For here there is no place that does not see you. You must change your life.

– Rilke

I’ve never found Descartes terribly interesting, but I read something last night that I liked: in a letter to his friend Marin Mersenne, he mentioned having begun trying to live his life under the motto, “To live well, you must live unseen.” Of course, having seen the persecution of Galileo and the burning at the stake of more than a few philosophers and heretics, he could have very well meant that to live at all, you must avoid the wrathful attention of the Church. But still, my thought was wow, how very Taoist of him!

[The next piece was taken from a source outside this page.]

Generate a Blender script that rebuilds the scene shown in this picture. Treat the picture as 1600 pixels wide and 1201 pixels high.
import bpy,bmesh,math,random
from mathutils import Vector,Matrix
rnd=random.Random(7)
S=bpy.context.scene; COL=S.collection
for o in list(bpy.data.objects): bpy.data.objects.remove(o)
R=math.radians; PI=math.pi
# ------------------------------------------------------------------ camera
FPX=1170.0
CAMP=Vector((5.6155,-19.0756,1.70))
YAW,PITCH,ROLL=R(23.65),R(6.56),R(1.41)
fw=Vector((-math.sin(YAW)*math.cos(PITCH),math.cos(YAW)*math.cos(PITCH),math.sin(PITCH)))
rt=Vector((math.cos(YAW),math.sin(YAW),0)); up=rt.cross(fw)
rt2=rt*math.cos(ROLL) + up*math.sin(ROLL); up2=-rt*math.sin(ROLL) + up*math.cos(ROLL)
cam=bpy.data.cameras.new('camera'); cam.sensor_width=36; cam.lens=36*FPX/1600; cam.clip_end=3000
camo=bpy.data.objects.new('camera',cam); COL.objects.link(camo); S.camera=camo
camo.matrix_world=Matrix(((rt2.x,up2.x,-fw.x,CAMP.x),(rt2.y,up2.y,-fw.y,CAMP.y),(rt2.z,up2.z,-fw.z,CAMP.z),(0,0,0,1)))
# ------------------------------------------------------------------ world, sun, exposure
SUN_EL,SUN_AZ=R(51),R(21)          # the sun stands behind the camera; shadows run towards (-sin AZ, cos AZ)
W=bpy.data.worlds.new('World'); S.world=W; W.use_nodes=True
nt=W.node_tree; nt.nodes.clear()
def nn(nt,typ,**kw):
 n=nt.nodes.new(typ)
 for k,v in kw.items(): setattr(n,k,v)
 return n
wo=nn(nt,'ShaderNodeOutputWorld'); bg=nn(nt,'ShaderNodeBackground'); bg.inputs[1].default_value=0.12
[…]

The people of the world excitedly run about as if they were going to miss the yearly, royal, sacrificial feast, or as if they were going to be the last one to climb a high tower on a beautiful spring day.
I alone remain quiet and indifferent.
I anchor my being to that which existed before Heaven and Earth were formed.
I alone am innocent and unknowing, like a newborn babe.
Unoccupied by worldly cares, I move forward to nowhere.
The people of the world have more than enough.
I alone appear to have nothing.
The people of the world appear shrewd and wise.
I alone look foolish.
I like to be forgotten by the world and left alone.
It also occurred to me that his motto was a much more succinct way of saying what I was trying to get at in this post. Being “seen” can be a description of the ways in which our identities are fixed and reinforced in the sight of others. For people who think of philosophy not as scholarly hair-splitting over the ultimate nature of things, but as the search for how to live well, how to best pursue truth and integrity, the weight and pressure of other people’s attention can be a hindrance, trapping us in egotistic responses to their expectations.